Math 5230 (Fall 2024) Final Project Information

Final Projects:
Final Project & Presentation Guidelines:

Instead of a Final Exam, we will have a final "project" of sorts. Everyone should select a topic somehow related to this class (suggestions below). This should be something that we didn't cover or at least something we didn't cover in detail. A good choice might be some application. Maybe a topic you would teach in an introductory linear algebra course.
  • Pick and topic and clear it with me (in person or via email).
  • Study your topic.
  • Create a handout. This should be at least one page front and back.
    • This should be typed up nicely.

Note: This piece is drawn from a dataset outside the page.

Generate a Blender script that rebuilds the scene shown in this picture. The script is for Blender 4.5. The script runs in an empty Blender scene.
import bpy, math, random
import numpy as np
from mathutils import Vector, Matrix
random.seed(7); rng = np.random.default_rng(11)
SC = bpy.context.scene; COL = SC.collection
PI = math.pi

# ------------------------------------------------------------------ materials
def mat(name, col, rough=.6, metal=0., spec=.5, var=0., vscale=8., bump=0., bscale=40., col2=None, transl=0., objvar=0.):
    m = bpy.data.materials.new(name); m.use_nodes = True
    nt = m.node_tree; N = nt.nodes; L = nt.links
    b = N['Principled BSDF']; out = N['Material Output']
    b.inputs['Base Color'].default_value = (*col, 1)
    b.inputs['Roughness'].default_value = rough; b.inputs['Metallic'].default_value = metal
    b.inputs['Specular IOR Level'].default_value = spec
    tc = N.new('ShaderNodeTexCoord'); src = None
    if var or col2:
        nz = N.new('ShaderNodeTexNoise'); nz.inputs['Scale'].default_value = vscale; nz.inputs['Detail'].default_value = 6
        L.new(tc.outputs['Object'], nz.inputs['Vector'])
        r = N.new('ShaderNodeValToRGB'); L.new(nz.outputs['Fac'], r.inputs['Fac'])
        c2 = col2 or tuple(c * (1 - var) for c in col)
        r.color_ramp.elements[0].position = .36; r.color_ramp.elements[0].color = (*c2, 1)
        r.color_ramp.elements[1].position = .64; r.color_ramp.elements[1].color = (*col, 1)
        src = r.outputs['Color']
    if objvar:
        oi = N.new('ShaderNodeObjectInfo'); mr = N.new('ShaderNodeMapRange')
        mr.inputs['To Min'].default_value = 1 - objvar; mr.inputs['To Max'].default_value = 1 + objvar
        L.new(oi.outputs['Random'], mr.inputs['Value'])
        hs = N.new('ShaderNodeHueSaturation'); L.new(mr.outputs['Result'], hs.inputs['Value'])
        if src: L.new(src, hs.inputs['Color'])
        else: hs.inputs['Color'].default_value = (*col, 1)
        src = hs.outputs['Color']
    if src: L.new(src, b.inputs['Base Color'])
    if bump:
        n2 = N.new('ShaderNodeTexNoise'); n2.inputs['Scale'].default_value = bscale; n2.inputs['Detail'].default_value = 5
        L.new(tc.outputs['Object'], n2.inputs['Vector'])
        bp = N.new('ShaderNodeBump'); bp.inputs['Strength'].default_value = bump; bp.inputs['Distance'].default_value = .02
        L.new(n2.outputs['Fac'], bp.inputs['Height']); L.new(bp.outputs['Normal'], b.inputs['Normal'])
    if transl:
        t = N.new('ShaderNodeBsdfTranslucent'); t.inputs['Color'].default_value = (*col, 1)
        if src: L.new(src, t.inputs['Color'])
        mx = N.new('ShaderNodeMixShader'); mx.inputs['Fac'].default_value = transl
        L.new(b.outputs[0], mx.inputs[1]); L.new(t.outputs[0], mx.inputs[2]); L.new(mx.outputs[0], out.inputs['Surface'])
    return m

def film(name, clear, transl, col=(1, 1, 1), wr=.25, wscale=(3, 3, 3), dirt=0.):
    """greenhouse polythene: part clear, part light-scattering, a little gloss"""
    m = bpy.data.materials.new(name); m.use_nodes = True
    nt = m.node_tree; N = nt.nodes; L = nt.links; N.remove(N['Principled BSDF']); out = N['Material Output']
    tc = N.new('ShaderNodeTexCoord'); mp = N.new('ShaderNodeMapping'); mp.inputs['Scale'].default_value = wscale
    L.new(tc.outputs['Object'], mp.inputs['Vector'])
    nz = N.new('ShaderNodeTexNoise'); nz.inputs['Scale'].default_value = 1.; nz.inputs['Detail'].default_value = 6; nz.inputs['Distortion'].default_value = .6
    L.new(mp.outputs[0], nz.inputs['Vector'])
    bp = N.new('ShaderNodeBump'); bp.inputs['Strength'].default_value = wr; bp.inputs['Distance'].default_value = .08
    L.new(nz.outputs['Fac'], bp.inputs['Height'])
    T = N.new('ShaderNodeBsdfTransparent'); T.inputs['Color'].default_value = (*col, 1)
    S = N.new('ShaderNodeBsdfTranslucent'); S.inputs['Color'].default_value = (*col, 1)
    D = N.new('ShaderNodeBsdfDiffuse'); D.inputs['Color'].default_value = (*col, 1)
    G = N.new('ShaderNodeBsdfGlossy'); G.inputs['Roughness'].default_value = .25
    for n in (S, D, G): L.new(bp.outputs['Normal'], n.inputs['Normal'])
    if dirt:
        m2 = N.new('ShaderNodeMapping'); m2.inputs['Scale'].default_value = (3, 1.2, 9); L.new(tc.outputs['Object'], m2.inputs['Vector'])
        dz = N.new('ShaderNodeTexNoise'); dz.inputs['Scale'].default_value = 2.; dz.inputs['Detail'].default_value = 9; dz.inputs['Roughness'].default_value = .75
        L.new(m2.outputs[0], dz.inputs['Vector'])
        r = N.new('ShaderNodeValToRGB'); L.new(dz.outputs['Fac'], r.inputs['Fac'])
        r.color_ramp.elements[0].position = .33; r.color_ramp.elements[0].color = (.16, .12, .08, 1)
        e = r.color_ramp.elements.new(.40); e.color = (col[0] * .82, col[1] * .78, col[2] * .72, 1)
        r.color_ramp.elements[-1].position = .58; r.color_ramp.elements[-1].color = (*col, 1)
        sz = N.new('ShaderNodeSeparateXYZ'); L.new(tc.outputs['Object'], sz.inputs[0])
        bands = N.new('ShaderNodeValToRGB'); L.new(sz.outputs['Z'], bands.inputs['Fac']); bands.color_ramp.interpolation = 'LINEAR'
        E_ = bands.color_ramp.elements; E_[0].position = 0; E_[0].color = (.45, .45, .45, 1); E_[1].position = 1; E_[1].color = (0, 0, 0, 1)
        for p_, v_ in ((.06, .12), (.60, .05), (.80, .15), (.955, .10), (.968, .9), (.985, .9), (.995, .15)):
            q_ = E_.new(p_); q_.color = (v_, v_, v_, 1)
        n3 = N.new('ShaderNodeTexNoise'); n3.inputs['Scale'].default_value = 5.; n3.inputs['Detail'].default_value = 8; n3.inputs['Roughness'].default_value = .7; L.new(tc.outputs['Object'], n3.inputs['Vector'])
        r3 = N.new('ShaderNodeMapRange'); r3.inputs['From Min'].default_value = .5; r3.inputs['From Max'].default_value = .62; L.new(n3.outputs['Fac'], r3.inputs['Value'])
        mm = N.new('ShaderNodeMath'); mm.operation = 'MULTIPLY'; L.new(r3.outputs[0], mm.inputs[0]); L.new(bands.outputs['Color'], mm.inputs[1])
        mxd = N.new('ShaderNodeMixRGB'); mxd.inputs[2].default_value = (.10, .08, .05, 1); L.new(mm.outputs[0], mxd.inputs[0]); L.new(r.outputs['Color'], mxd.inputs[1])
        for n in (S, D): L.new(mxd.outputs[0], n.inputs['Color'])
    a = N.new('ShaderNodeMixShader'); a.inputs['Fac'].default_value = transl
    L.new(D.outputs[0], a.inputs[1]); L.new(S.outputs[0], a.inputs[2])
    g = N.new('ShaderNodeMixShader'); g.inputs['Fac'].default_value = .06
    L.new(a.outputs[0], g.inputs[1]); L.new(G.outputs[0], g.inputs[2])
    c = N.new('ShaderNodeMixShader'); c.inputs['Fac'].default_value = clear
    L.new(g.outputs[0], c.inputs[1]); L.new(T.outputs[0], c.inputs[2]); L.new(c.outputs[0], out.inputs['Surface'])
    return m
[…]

While I prefer LaTeX, other word processing software (like Word) is ok too.
    • Your classmates are your audience. (Use class background.)
    • Let us know where to go for further reading.
      [Cite any valuable resources - like websites and textbooks.]
    • You might want to give a brief historical blurb.
    • Would worked out examples help us understand your topic?
         If so, include a few.
    • Is your topic about a "big theorem"?
         Include its proof or a sketch of its proof.
  • Create a presentation of your topic.
    • Record a 5 to 10 minute video of your topic.
    • Your presentation could use slides (like tex or powerpoint)
      or you could record yourself writing on a whiteboard or tablet.
  • Email me your handout and video (or links to these things)
    by Monday, December 9th at 5pm.

Sample Slides:
• My Fall 2020 MAT 2110 page has some sample slides.
Fuchs' Problem Slides [Source: (.tex)]
Infinite Talk Slides [Source: (.zip)]

Example Handouts:
• Why not model after one of my monstrosities? [Posted below.]
• Examples where I cite some reasources:
   → Differential Algebra and Liouville's Theorem [Source: (.tex)]
   → Some differential Galois Theory [Source: (.tex)]

Random Topic Ideas:
  • Singular Values and Singular Value Decomposition
  • Conditioning Numbers / Numerical Issues
  • Numerically Solving Linear Systems - Ex: Conjugate Gradient Method
  • Markov Chains
  • The Google Matrix
  • Block Matrices
  • Gershgorin Circles / Approximating Eigenvalues
  • Polar Decomposition of a Matrix
  • Random Matrices
  • Positive Matrices
  • Parseval's Identity and Bessel's Inequality
  • Fourier Series
  • Transforms like Laplace, Fouier, or other Integral Transforms
  • Orthogonal Polynomials - Ex: Hermite, Chebyshev, Laguerre, etc.
  • Hessenberg Matrices
  • Quadratic and bilinear forms
  • Sylvester's law of inertia
  • Matrix Norms and Spectral Radius
  • Multivariable 2nd Derivative Test
  • Tensor products of vector spaces and/or multilinear algebra
  • Hurwitz's Theorem, Quaternions, Octonions, or other weird algebras
  • Infinite dimensional duals - proving the dual space is bigger.
  • More on functions of matrices
  • A Matrix is Similar to its Transpose
  • Systems of DEs or PDE stuff
  • Wronskians
  • What is a Jordan algebra? A Lie algebra?
  • Group representation theory/character theory
  • Ring module theory (What if our scalars aren't drawn from a field?)